- THE TASK -
Within the data that follows, set down exactly the lines from the one containing "1365 pixels high." through the one containing "from mathutils import Matrix, Vector", both ends included.

# START OF DATA EXTRACT

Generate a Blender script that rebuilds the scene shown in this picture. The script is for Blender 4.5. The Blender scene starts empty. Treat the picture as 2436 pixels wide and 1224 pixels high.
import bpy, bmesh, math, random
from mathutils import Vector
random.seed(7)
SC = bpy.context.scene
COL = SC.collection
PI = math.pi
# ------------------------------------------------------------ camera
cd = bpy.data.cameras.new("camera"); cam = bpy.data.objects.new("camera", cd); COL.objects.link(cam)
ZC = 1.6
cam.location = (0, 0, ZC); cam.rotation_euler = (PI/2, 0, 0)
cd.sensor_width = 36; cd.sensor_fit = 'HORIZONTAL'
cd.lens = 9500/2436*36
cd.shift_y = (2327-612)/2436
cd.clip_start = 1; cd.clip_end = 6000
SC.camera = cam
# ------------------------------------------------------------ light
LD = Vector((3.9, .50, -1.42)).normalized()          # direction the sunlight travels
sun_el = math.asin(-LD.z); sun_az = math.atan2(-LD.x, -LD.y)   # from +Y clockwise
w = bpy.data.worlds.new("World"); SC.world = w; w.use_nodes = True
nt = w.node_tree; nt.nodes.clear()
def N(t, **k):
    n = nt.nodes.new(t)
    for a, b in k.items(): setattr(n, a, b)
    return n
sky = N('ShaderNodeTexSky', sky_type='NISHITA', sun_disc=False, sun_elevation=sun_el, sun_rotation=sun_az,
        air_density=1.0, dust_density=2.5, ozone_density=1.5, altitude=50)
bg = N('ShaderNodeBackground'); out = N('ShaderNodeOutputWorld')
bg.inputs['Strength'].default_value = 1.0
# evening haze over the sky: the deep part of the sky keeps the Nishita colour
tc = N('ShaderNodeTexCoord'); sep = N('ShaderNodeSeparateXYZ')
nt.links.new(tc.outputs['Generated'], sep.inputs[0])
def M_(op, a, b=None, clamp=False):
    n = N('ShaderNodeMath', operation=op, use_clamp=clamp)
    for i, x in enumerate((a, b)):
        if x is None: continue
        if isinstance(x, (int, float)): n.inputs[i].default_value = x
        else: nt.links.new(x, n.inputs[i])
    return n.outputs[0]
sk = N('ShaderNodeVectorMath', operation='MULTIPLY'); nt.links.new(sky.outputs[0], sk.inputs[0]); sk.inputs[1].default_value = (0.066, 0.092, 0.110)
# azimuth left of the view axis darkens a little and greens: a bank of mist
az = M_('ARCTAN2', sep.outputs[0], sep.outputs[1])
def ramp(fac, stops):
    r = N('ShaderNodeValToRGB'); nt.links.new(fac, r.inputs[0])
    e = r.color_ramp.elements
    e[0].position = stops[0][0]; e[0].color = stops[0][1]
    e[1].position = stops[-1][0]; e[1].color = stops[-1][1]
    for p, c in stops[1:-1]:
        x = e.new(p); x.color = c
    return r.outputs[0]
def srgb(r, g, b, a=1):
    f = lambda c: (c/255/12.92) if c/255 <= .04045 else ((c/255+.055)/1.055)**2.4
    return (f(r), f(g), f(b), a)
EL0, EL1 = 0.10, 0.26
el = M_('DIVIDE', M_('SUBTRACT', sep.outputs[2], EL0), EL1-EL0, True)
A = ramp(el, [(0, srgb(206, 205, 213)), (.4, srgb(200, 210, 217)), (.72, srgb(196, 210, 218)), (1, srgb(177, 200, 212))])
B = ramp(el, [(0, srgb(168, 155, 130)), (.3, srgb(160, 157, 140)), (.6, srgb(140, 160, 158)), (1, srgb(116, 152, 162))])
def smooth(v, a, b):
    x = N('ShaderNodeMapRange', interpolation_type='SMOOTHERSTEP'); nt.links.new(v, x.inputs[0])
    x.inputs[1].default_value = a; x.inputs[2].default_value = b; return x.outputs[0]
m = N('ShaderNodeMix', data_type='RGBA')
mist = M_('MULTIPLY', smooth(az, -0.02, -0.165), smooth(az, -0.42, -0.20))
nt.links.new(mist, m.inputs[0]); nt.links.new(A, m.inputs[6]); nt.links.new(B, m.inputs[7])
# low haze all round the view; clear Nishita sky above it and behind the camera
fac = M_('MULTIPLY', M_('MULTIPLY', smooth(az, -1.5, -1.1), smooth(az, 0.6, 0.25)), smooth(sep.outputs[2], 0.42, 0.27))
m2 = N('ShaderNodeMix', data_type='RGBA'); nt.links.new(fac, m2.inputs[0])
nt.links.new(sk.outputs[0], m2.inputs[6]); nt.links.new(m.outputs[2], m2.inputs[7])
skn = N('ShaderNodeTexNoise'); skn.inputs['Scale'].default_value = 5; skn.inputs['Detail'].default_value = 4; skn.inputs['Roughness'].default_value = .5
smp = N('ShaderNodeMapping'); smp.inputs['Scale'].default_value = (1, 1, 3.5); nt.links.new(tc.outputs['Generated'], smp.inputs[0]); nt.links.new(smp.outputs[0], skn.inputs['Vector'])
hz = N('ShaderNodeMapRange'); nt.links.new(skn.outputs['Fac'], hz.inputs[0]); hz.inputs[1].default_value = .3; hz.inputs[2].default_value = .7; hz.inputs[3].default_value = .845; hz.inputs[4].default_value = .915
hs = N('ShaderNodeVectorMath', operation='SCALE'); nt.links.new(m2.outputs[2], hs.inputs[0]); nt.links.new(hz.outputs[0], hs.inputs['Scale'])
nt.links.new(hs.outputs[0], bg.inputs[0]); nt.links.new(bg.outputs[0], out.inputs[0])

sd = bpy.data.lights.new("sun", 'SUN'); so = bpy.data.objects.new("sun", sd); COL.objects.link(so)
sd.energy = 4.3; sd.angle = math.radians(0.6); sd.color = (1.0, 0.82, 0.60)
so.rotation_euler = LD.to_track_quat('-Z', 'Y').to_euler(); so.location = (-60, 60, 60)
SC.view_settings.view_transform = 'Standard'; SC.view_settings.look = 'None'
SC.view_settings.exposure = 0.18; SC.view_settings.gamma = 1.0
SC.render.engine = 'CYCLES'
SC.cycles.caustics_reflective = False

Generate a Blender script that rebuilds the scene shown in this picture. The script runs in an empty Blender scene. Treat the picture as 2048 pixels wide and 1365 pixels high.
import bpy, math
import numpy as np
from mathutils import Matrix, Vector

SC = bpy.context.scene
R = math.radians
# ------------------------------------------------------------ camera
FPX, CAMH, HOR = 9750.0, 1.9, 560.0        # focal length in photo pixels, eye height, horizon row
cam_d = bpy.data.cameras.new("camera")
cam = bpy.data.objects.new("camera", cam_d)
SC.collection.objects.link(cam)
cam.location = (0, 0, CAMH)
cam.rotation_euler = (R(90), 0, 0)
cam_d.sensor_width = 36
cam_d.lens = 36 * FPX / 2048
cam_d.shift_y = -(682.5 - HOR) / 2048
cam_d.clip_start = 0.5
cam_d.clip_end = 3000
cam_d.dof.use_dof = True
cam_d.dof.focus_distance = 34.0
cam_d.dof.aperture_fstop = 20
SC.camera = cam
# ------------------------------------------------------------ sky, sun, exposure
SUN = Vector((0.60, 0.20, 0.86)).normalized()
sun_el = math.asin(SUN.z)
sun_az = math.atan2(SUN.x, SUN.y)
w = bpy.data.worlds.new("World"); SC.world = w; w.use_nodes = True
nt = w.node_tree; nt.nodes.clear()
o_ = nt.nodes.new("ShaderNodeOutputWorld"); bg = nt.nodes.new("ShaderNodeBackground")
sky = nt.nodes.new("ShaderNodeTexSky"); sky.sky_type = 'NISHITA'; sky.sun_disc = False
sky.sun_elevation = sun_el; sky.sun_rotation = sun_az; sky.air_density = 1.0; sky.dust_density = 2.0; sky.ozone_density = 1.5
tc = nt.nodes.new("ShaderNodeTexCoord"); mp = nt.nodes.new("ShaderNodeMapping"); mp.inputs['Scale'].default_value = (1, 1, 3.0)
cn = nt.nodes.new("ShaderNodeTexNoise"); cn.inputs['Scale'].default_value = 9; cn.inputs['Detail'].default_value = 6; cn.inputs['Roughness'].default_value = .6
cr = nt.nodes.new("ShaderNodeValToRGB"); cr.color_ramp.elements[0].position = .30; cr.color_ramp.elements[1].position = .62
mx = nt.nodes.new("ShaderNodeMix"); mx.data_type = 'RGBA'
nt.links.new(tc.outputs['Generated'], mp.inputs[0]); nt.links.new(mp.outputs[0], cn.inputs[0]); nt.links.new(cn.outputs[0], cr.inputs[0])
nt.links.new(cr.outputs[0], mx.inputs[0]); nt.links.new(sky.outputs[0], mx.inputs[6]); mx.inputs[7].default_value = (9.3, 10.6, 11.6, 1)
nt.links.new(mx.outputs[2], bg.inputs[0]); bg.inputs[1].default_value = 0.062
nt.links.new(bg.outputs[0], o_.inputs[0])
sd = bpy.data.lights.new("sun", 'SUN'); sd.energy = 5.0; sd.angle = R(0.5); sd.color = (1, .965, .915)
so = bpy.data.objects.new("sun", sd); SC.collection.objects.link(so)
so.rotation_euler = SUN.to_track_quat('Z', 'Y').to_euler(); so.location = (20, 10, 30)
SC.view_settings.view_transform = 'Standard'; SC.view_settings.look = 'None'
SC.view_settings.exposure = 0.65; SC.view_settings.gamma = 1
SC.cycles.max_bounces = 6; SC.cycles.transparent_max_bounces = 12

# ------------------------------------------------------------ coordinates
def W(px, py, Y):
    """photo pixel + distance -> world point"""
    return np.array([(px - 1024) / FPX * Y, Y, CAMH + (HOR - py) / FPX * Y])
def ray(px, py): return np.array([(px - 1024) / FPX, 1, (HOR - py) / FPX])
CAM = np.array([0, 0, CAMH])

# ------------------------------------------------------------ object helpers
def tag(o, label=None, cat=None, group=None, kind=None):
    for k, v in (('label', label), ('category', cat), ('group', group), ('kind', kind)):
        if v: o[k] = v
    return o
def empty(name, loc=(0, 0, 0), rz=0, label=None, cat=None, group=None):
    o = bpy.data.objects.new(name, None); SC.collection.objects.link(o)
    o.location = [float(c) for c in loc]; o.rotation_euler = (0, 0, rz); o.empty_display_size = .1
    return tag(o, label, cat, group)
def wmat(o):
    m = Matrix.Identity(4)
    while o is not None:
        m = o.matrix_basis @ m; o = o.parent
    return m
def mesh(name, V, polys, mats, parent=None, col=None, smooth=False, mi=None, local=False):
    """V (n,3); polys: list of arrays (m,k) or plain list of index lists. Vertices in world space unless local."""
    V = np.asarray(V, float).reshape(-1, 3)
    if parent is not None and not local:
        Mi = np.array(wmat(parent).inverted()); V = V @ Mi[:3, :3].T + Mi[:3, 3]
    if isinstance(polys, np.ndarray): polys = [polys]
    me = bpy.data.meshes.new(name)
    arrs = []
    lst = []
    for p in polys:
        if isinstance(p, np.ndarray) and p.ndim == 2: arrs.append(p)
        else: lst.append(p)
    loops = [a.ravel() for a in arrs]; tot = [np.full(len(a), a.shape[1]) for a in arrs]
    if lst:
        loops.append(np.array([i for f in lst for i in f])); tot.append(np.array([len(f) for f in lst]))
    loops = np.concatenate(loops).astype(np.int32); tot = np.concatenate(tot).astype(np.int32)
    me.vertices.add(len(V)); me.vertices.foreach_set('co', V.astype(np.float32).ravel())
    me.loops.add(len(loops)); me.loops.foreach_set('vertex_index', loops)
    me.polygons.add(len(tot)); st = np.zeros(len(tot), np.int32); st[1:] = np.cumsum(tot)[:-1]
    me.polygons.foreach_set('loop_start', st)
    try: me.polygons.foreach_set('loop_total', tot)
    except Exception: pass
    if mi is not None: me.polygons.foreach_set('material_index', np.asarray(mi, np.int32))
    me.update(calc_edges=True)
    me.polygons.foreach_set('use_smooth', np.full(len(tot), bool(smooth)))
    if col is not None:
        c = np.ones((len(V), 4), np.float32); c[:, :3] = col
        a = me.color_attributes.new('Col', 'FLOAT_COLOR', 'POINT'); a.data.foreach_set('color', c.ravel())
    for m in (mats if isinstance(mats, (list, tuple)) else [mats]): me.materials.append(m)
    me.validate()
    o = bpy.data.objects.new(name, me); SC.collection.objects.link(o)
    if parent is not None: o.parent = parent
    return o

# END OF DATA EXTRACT

- ANSWER TO THIS EXERCISE -
Generate a Blender script that rebuilds the scene shown in this picture. The script runs in an empty Blender scene. Treat the picture as 2048 pixels wide and 1365 pixels high.
import bpy, math
import numpy as np
from mathutils import Matrix, Vector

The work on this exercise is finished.